CRT is ‘made up,’ according to Democratic First District candidate

"This whole thing with critical race theory is a made-up issue that is not taught anywhere in K-12 school that I’m aware of," Ettinger said.

Jeff Ettinger/Facebook

A Democratic candidate for Minnesota’s First Congressional District said critical race theory (CRT) is “made up” and “not taught in schools.”

Jeff Ettinger, the former CEO of Hormel Foods Corp., is in a crowded field of candidates seeking to win the First District congressional seat left vacant by the death of Republican Rep. Jim Hagedorn.

“In terms of the Republican attacks on curriculum, in my opinion, this whole thing with critical race theory is a made-up issue that is not taught anywhere in K-12 school that I’m aware of,” Ettinger said during a candidate forum at Winona State University last week, Breitbart first reported.

He said schools need to “teach about slavery, and Native American history, and the civil rights movement and all things that are important to understand about our country.”

Republicans are not opposed to teaching any of these topics; they say they oppose critical race theory because it teaches students to hate their country, themselves, and their classmates. They say CRT-inspired topics permeate all areas of education, regardless of whether or not they are explicitly listed on curricula.

Last summer, Alpha News reported that Minnesota teachers signed a pledge vowing to continue teaching critical race theory.

In August, Education Minnesota issued resources for educators and school leadership on how to defend critical race theory.
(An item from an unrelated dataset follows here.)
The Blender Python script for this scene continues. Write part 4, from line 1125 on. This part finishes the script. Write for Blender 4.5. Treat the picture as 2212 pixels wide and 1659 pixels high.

The documents were titled “Responding to politically motivated attacks on racial equity in schools.” They provided sample narratives to use in response to pushback against CRT and advised educators and allies to avoid using the term CRT.

“Avoid the academic term ‘critical race theory.’ This phrase, unfamiliar to most audiences, has been redefined by the political right as an all-purpose racial dog whistle. Talk instead about the more honest and more complete education our students deserve,” one document says.

In September, Minnesota’s Intermediate District 287 said it would use critical race theory to guide its equity policies.

In other cases, Owatonna High School offered an elective class explicitly titled “Introduction to Critical Race Theory,” a social studies teacher at Forest Lake Area High School wrote an op-ed defending CRT as “liberating,” and Minneapolis Public Schools cited CRT as the “framework” for a new ethnic studies requirement.

A special primary for the vacant First District seat will be held on May 24.